TASK DETAILS => Locate every line that holds the string "scene" and copy it.

(Source data)
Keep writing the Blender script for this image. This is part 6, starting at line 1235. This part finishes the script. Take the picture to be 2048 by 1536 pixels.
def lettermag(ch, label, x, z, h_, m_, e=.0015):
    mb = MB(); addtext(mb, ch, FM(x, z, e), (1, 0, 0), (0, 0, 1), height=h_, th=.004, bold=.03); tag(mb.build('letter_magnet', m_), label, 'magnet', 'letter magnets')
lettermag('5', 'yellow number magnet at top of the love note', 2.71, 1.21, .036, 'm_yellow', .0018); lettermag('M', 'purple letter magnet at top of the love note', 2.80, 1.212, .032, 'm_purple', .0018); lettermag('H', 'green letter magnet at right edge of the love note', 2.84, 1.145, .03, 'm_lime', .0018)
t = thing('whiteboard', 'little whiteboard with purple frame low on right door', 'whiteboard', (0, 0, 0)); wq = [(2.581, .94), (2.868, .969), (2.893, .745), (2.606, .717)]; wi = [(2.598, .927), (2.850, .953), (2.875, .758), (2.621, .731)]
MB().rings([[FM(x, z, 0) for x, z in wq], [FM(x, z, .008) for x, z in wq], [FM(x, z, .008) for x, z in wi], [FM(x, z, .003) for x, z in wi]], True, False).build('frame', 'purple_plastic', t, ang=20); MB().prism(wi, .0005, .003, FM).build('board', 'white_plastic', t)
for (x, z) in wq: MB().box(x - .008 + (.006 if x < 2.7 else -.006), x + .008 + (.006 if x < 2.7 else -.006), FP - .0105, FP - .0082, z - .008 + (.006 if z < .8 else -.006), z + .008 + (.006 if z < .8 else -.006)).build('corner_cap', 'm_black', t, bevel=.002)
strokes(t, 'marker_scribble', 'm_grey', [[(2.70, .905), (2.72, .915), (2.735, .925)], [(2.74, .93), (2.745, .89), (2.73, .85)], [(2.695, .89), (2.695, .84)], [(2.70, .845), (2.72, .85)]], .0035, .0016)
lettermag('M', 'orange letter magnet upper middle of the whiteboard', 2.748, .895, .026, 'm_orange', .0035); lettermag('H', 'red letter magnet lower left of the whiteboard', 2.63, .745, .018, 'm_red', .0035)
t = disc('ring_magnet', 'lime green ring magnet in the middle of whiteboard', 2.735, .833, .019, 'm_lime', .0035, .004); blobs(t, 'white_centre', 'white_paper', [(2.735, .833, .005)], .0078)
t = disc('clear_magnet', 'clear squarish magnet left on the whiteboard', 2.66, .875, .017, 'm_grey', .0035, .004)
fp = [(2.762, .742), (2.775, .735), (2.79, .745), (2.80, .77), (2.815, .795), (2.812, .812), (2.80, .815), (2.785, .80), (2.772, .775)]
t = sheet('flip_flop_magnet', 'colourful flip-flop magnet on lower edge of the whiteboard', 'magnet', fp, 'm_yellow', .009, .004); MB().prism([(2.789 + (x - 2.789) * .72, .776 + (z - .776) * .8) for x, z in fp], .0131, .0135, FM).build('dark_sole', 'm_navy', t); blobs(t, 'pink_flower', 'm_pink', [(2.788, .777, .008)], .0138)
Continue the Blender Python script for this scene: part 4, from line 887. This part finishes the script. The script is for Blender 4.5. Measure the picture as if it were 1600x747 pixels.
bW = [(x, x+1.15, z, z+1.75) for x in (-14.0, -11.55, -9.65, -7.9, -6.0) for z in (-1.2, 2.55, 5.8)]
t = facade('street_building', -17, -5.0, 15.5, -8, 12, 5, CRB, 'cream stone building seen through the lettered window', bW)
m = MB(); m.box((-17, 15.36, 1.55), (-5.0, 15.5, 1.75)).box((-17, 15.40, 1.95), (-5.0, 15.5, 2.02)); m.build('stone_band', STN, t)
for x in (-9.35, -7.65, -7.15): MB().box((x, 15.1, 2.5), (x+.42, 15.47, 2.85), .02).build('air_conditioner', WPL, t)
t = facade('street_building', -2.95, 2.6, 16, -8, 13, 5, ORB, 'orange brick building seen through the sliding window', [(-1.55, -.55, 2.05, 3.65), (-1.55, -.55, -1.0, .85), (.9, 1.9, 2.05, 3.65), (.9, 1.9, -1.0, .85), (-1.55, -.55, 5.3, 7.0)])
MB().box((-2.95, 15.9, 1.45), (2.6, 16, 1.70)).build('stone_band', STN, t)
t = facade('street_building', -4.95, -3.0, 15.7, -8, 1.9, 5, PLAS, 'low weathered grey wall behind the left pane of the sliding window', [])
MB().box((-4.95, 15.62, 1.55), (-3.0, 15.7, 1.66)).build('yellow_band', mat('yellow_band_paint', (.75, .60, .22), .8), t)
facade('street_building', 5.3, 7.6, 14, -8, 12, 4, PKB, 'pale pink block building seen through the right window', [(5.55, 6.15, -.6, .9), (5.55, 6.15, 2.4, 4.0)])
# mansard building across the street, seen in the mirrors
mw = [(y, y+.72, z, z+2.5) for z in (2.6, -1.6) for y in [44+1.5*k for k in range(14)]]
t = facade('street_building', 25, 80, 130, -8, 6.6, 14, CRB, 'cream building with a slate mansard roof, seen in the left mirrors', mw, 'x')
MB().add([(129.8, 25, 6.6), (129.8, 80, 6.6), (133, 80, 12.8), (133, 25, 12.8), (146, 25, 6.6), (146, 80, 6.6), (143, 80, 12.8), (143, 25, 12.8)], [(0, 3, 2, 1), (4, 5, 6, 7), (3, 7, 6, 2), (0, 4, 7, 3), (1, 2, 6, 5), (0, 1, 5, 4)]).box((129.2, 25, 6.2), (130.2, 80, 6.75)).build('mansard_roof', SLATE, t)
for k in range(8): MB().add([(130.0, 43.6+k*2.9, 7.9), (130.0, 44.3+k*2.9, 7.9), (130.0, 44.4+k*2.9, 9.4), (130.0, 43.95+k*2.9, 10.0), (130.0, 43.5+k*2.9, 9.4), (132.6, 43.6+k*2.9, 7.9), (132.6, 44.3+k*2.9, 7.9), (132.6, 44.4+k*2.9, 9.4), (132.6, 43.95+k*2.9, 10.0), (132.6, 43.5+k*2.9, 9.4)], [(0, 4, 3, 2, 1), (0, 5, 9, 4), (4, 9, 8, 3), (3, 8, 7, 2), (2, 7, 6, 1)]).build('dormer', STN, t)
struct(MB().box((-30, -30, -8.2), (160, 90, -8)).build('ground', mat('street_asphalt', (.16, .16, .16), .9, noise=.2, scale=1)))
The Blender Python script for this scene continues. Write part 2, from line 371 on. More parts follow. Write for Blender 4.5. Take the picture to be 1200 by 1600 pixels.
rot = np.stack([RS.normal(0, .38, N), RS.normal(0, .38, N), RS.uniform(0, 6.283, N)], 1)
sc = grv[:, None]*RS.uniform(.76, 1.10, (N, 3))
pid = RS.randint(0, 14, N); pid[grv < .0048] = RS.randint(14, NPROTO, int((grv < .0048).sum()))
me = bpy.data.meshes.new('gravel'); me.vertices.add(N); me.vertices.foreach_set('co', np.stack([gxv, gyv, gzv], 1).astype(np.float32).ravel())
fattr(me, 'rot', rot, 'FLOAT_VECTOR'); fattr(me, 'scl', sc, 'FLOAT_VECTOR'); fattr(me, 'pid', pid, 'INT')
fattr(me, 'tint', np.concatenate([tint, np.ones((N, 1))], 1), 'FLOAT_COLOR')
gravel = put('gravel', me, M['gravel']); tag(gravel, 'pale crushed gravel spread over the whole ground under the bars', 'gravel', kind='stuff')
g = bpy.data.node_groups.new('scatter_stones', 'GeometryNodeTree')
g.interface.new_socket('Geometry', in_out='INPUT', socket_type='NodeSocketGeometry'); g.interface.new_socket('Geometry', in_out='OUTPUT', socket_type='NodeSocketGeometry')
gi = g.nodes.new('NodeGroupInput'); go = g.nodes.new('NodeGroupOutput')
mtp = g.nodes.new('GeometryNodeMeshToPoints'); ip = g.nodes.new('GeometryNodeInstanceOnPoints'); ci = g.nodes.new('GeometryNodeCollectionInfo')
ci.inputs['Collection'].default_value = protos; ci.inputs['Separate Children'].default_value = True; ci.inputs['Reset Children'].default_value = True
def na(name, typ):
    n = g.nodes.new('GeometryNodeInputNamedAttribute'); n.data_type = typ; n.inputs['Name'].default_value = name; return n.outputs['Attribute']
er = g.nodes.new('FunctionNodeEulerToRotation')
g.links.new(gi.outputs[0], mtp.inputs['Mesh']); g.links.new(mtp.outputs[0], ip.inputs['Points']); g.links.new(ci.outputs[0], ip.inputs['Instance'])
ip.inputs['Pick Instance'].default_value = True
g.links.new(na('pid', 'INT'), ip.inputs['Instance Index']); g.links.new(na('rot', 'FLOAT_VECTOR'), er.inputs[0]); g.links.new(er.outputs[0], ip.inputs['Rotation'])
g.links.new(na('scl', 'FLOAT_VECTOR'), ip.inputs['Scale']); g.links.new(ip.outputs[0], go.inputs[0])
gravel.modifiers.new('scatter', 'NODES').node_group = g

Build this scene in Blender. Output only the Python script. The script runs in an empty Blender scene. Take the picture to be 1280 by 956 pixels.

ANSWER TO THE PROBLEM =>
Continue the Blender Python script for this scene: part 4, from line 887. This part finishes the script. The script is for Blender 4.5. Measure the picture as if it were 1600x747 pixels.
The Blender Python script for this scene continues. Write part 2, from line 371 on. More parts follow. Write for Blender 4.5. Take the picture to be 1200 by 1600 pixels.
Build this scene in Blender. Output only the Python script. The script runs in an empty Blender scene. Take the picture to be 1280 by 956 pixels.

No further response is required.